**WRITTEN INSTRUCTION**. Transcribe exactly the span of lines that begins the records and ends with the line holding "s.uv = None", both boundary lines included.

(Stored data entries)
----------
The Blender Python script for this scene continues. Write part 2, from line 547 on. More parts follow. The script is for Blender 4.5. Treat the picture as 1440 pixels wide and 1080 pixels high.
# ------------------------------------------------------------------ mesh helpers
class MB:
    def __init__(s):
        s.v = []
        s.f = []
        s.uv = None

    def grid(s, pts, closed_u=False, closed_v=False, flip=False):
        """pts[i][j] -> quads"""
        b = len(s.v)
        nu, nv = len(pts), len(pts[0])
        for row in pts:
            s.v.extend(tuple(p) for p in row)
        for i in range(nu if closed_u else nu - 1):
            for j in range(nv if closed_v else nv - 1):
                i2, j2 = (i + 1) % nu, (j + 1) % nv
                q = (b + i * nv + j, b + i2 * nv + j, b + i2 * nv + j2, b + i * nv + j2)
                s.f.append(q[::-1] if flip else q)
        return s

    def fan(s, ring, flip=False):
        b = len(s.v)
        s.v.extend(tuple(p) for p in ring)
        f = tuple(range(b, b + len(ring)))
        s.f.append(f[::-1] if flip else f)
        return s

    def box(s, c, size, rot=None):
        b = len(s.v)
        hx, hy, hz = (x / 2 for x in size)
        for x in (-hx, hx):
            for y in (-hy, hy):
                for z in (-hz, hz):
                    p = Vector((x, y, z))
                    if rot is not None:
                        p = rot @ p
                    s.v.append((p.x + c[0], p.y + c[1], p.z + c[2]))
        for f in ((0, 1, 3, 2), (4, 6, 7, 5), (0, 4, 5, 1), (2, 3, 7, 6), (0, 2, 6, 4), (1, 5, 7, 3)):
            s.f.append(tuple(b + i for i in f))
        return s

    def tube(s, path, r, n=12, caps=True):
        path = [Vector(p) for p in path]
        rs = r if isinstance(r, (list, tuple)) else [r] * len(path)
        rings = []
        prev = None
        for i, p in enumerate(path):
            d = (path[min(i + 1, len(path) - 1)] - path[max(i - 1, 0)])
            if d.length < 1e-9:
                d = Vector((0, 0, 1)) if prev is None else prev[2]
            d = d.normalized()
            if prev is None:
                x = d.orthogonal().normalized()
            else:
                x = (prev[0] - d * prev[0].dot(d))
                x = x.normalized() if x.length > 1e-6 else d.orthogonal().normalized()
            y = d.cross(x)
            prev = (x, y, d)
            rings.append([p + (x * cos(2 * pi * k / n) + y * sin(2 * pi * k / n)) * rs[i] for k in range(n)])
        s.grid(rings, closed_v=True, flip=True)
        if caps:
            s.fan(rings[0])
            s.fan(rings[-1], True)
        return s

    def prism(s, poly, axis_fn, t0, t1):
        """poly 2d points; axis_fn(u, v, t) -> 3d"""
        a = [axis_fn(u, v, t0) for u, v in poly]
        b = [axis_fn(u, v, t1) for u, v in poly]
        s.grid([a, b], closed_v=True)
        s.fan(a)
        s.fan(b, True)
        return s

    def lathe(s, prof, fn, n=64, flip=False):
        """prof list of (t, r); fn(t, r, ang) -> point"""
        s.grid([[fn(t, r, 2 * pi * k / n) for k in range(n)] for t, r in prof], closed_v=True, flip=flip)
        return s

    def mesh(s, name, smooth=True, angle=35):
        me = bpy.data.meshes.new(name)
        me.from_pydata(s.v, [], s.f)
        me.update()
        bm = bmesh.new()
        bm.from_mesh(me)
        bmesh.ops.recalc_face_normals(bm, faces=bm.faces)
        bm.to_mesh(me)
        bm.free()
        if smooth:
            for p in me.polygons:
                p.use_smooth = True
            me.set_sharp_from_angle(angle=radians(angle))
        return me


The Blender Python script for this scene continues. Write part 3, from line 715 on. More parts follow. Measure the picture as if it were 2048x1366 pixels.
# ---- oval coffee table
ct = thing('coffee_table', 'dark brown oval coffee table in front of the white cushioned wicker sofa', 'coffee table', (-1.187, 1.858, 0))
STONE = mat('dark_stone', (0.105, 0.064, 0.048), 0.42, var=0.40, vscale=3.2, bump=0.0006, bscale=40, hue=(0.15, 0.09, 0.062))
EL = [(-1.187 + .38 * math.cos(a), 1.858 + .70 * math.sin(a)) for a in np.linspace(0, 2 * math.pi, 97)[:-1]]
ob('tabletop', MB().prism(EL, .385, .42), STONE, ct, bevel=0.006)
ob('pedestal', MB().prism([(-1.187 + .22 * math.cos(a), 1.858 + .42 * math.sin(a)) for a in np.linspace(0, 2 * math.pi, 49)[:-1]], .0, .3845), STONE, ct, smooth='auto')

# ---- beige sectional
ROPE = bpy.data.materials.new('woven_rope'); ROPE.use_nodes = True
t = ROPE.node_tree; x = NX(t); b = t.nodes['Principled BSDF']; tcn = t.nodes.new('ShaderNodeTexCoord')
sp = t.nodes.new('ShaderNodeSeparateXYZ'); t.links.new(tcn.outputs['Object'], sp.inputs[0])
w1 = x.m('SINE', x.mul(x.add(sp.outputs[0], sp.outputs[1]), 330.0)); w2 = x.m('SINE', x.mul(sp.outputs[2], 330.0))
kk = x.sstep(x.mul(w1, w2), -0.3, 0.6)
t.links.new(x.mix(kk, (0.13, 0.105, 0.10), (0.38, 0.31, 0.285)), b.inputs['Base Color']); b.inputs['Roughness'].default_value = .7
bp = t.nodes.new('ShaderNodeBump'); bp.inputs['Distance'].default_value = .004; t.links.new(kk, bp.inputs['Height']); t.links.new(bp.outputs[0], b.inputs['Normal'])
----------
**RESPONSE BELOW**.
The Blender Python script for this scene continues. Write part 2, from line 547 on. More parts follow. The script is for Blender 4.5. Treat the picture as 1440 pixels wide and 1080 pixels high.
# ------------------------------------------------------------------ mesh helpers
class MB:
    def __init__(s):
        s.v = []
        s.f = []
        s.uv = None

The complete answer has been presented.